美しい夕日はその時その時だけのものだけれど
高層の季節外れとも言える冷気が低い高度まで降りてきたようで中層に厚い雲を広がらせていた夕方、どきりとするほど美しい夕日が雲の下に下りてきた。夕日に向かって車を走らせながら見つめるでもなし見てこの風景は覚えておかねばならないように思っていた。近頃は何気なく目に留まるものが気になる。
西行桜というのが湯津上にあるというので見に行った。しだれざくらで丁度満開だ。800年の古木にしてはよく咲いている。風情がある。
西行がこの桜の木を詠んだ歌として
盛りには などか若葉は今とても 心ひかるる糸桜かな
が伝えられている。これは花が散った後歌ったのだろうか、いまひとつぴんとこない歌だがとにかく西行だ。糸桜というと西行が好きのような気がする。
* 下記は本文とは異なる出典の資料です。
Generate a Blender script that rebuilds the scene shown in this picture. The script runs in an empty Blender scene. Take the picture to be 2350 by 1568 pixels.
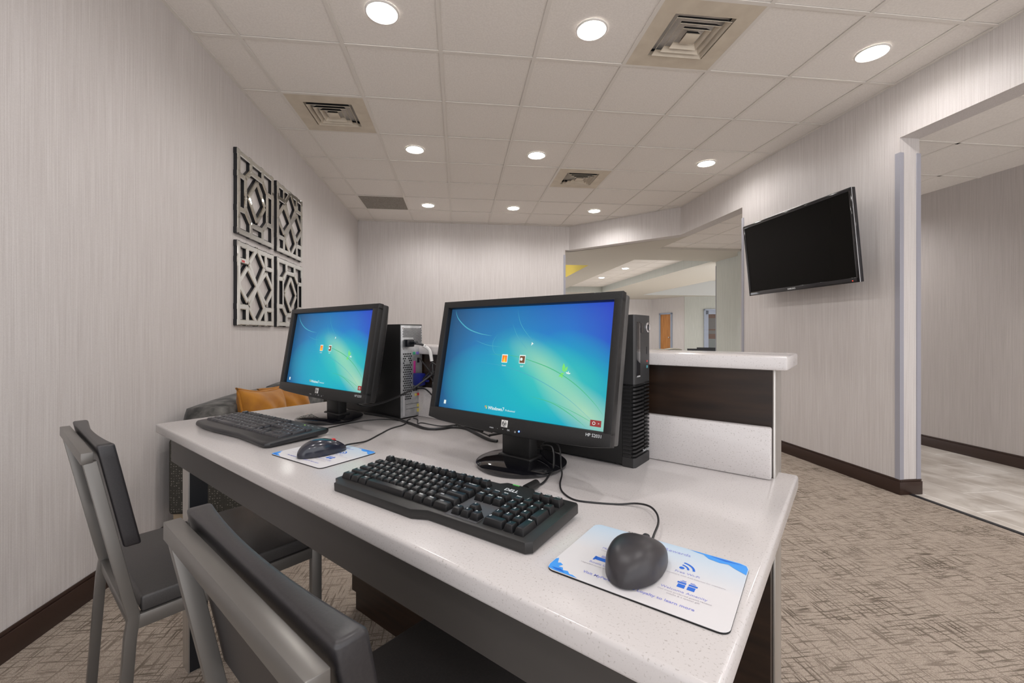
import bpy, bmesh, math, random
from mathutils import Matrix, Vector
random.seed(7)
C = bpy.context.scene.collection
R = math.radians
PI = math.pi
# ------------------------------------------------------------------ helpers
GLYPH = {}
def glyphs(s, size, bold=False):
    k = (s, size, bold)
    if k not in GLYPH:
        cu = bpy.data.curves.new('lettering', 'FONT')
        cu.body = s; cu.size = size; cu.resolution_u = 2
        cu.align_x = 'CENTER'; cu.align_y = 'CENTER'
        if bold: cu.offset = size*0.018
        ob = bpy.data.objects.new('lettering', cu); C.objects.link(ob)
        dg = bpy.context.evaluated_depsgraph_get()
        me = bpy.data.meshes.new_from_object(ob.evaluated_get(dg))
        bpy.data.objects.remove(ob); bpy.data.curves.remove(cu)
        GLYPH[k] = me
    return GLYPH[k]

def T(x=0, y=0, z=0): return Matrix.Translation((x, y, z))
def RX(a): return Matrix.Rotation(R(a), 4, 'X')
def RY(a): return Matrix.Rotation(R(a), 4, 'Y')
def RZ(a): return Matrix.Rotation(R(a), 4, 'Z')

def spline(pts, n=6):
    P = [Vector(p) for p in pts]
    if len(P) < 3: return P
    out = []
    for i in range(len(P)-1):
        p0 = P[max(i-1, 0)]; p1 = P[i]; p2 = P[i+1]; p3 = P[min(i+2, len(P)-1)]
        for k in range(n):
            t = k/n
            out.append(0.5*((2*p1)+(-p0+p2)*t+(2*p0-5*p1+4*p2-p3)*t*t+(-p0+3*p1-3*p2+p3)*t**3))
    out.append(P[-1]); return out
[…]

芭蕉は、奥の細道で西行の後をたどったといわれるが遊行柳には訪れてもここには立ち寄っていない。芭蕉がここらを通過したのは初夏で桜の季節はとうにすぎていたからかもしれない、しかし少し くらいは触れてもよさそうなのに何も無いというのは少々気になる。西行がこの桜を詠んだというのも本当だろうか、とさえ思ってしまう。
とはいえ、とにかく西行もこのあたりを歩んで北へ向かったのは間違いないのだから、詮索するのはつまらない。桜そのものはそんなこととは関わり無く、長い年月ひたすら花をつけ人の心に春を送ってくれている、それで十分のように思える。
美しい夕日はその時その時だけのもので流れ去っていくが、道の石にも樹木にも時の流れは刻み込まれていてその重なりが存在の重さをにじませている、時々それを感じてしまう。